DATA PROVIDED:
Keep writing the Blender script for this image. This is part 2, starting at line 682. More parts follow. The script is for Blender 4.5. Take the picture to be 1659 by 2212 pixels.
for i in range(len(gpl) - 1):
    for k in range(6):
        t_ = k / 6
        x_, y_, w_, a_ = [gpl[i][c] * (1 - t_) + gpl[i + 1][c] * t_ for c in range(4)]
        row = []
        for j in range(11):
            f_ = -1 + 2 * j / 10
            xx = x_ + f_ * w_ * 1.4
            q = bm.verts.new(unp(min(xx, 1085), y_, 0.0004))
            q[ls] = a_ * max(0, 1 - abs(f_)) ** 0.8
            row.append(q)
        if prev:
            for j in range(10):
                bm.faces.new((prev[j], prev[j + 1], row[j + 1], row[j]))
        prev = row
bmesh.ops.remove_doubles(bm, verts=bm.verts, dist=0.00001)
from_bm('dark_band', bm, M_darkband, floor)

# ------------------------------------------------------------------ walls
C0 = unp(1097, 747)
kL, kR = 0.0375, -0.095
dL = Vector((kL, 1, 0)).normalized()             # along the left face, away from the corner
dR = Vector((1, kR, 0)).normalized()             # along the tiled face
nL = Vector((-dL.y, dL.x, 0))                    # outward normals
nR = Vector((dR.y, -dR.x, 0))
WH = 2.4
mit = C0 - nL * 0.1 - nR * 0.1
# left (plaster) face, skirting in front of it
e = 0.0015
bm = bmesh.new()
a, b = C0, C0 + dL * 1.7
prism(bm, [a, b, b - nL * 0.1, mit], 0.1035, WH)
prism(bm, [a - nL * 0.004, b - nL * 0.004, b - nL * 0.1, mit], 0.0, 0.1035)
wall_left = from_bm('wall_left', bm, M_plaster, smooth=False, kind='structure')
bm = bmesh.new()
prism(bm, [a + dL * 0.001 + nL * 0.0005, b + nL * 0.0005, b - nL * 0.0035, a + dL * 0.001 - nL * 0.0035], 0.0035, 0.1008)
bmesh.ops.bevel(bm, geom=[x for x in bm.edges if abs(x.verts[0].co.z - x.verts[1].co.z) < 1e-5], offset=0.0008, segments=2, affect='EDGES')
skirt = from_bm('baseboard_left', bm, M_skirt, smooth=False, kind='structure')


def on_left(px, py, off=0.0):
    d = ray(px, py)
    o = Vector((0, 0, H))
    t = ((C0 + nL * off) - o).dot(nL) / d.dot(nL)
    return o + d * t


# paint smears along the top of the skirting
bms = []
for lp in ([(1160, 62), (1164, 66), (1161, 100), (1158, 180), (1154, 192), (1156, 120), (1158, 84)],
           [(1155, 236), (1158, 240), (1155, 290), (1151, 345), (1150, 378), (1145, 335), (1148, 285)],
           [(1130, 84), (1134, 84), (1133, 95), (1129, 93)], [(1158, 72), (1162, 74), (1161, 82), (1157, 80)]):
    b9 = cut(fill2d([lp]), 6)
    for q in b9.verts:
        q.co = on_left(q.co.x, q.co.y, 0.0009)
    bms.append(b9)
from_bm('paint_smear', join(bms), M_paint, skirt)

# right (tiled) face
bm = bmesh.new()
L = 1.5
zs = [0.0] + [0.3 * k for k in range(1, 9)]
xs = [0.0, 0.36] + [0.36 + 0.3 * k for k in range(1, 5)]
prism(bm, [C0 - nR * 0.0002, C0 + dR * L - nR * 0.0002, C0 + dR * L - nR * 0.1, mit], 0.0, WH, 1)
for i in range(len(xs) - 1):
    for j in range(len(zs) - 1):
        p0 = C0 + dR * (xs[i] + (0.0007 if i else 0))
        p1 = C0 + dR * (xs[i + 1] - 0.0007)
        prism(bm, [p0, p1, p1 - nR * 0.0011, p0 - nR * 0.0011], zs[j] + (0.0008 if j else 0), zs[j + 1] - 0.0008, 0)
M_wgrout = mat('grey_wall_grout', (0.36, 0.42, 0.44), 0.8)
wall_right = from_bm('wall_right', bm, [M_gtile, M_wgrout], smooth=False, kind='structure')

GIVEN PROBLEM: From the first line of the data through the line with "M_skirt, smooth=False, kind='structure')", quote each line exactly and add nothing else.

FINISHED ANSWER:
Keep writing the Blender script for this image. This is part 2, starting at line 682. More parts follow. The script is for Blender 4.5. Take the picture to be 1659 by 2212 pixels.
for i in range(len(gpl) - 1):
    for k in range(6):
        t_ = k / 6
        x_, y_, w_, a_ = [gpl[i][c] * (1 - t_) + gpl[i + 1][c] * t_ for c in range(4)]
        row = []
        for j in range(11):
            f_ = -1 + 2 * j / 10
            xx = x_ + f_ * w_ * 1.4
            q = bm.verts.new(unp(min(xx, 1085), y_, 0.0004))
            q[ls] = a_ * max(0, 1 - abs(f_)) ** 0.8
            row.append(q)
        if prev:
            for j in range(10):
                bm.faces.new((prev[j], prev[j + 1], row[j + 1], row[j]))
        prev = row
bmesh.ops.remove_doubles(bm, verts=bm.verts, dist=0.00001)
from_bm('dark_band', bm, M_darkband, floor)

# ------------------------------------------------------------------ walls
C0 = unp(1097, 747)
kL, kR = 0.0375, -0.095
dL = Vector((kL, 1, 0)).normalized()             # along the left face, away from the corner
dR = Vector((1, kR, 0)).normalized()             # along the tiled face
nL = Vector((-dL.y, dL.x, 0))                    # outward normals
nR = Vector((dR.y, -dR.x, 0))
WH = 2.4
mit = C0 - nL * 0.1 - nR * 0.1
# left (plaster) face, skirting in front of it
e = 0.0015
bm = bmesh.new()
a, b = C0, C0 + dL * 1.7
prism(bm, [a, b, b - nL * 0.1, mit], 0.1035, WH)
prism(bm, [a - nL * 0.004, b - nL * 0.004, b - nL * 0.1, mit], 0.0, 0.1035)
wall_left = from_bm('wall_left', bm, M_plaster, smooth=False, kind='structure')
bm = bmesh.new()
prism(bm, [a + dL * 0.001 + nL * 0.0005, b + nL * 0.0005, b - nL * 0.0035, a + dL * 0.001 - nL * 0.0035], 0.0035, 0.1008)
bmesh.ops.bevel(bm, geom=[x for x in bm.edges if abs(x.verts[0].co.z - x.verts[1].co.z) < 1e-5], offset=0.0008, segments=2, affect='EDGES')
skirt = from_bm('baseboard_left', bm, M_skirt, smooth=False, kind='structure')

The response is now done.